Virtual worlds are computer-simulated worlds in which multi-players can simultaneously interact in a rich graphical environment. The development of virtual worlds, along with the massive growth of users, creates opportunities for business organizations. This dissertation involves many studies regarding virtual world adoption in business by virtual consumers.

Most of the research in Information Systems (IS) was conducted investigating factors influencing technology adoption, such as ease of use and usefulness, subjective norms and behavioral controls, self-efficacy, performance and effort expectancy, flow, etc. However, most of these research studies focused neither on design aspects related to affordances nor users' goal-oriented behaviors, such as need satisfaction.

This dissertation examines the effect of affordances, referring to a property of an object, animal, or environment that affords, or makes available certain actions. Particularly, this dissertation investigates the users' perceived affordance of virtual products and environments, in which business transactions take place. In addition, relationship-based trust and need satisfaction are considered as crucial determinants of virtual world commerce adoption in this dissertation.

There are three studies that were conducted in Second Life in this dissertation, which are two preliminary studies and a main study. The preliminary studies use multiple data collection methods, including user interviews, documentation, direct observations, and questionnaire surveys. The results of the preliminary studies suggest that trust, social influence, system security, system quality, and service quality are vital for users when they make purchase decisions. The initial measurement model containing valid and reliable measurement scales of the main research constructs was proposed.

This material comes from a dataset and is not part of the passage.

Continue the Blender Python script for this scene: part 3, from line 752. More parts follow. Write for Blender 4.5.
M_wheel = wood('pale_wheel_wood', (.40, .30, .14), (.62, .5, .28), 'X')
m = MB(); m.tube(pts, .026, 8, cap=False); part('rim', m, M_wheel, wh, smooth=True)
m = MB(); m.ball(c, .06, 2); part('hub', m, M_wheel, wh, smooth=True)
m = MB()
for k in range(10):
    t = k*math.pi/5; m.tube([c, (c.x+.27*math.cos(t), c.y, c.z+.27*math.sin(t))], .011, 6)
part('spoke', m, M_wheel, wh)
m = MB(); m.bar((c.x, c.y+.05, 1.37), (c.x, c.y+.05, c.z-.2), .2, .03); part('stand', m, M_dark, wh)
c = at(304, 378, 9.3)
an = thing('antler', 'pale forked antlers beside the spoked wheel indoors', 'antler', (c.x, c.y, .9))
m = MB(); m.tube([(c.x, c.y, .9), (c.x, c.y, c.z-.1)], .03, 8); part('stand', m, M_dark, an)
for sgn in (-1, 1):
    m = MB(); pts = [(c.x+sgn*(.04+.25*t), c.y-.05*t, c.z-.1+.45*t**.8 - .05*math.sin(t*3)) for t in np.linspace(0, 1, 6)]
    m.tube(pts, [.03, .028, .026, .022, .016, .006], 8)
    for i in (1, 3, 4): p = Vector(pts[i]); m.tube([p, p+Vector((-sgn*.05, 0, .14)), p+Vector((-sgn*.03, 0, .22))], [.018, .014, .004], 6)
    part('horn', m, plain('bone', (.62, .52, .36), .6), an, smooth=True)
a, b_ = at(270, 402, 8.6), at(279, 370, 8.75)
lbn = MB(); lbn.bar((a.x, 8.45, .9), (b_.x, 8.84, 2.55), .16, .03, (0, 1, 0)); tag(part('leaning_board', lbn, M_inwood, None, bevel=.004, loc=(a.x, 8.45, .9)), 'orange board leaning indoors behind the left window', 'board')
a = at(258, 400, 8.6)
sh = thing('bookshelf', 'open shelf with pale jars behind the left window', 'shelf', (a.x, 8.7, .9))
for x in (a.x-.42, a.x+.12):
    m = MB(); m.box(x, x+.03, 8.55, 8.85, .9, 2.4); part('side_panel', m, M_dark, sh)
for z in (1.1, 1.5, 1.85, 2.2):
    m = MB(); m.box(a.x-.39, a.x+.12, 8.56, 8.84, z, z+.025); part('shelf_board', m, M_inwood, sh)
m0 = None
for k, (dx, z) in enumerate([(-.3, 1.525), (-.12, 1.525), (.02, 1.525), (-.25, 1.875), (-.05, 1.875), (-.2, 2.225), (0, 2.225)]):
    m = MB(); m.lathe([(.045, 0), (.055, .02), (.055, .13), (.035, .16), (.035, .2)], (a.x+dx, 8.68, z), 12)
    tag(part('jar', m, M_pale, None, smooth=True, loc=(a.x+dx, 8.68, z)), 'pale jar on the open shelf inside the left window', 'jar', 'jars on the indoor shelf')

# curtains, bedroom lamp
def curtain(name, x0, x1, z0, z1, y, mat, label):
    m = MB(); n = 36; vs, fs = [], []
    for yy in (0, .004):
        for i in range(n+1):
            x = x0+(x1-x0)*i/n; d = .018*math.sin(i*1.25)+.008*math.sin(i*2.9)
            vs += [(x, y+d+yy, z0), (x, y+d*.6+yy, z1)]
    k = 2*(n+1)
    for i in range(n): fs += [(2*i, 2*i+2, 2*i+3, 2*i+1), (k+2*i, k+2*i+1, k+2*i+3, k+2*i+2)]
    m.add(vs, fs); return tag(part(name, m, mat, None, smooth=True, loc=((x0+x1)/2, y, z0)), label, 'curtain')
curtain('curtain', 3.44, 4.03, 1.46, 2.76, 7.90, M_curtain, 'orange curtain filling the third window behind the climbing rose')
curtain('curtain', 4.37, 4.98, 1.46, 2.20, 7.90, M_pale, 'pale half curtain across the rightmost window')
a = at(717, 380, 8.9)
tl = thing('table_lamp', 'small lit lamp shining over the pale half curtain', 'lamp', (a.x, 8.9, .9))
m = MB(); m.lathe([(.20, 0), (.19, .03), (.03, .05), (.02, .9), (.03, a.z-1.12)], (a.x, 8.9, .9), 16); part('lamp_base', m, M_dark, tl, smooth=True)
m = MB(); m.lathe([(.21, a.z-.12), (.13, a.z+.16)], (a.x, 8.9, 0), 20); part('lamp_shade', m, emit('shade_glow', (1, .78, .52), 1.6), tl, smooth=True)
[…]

The main study, using a revised questionnaire survey from the preliminary studies, was conducted to develop the conceptual framework of Virtual World Commerce Adoption (VWCA). Covariance-based and PLS-based path analyses were employed based on the data obtained from the participants who have different experience levels with online business transactions. The final results show a significant relationship between perceived affordances and intention to purchase products in the virtual world. This relationship is mediated by need satisfaction. However, the mediating effect of relationship-based trust is not significant. This is due to more concern about trust related to technical aspects of the system rather than trust from social exchange process.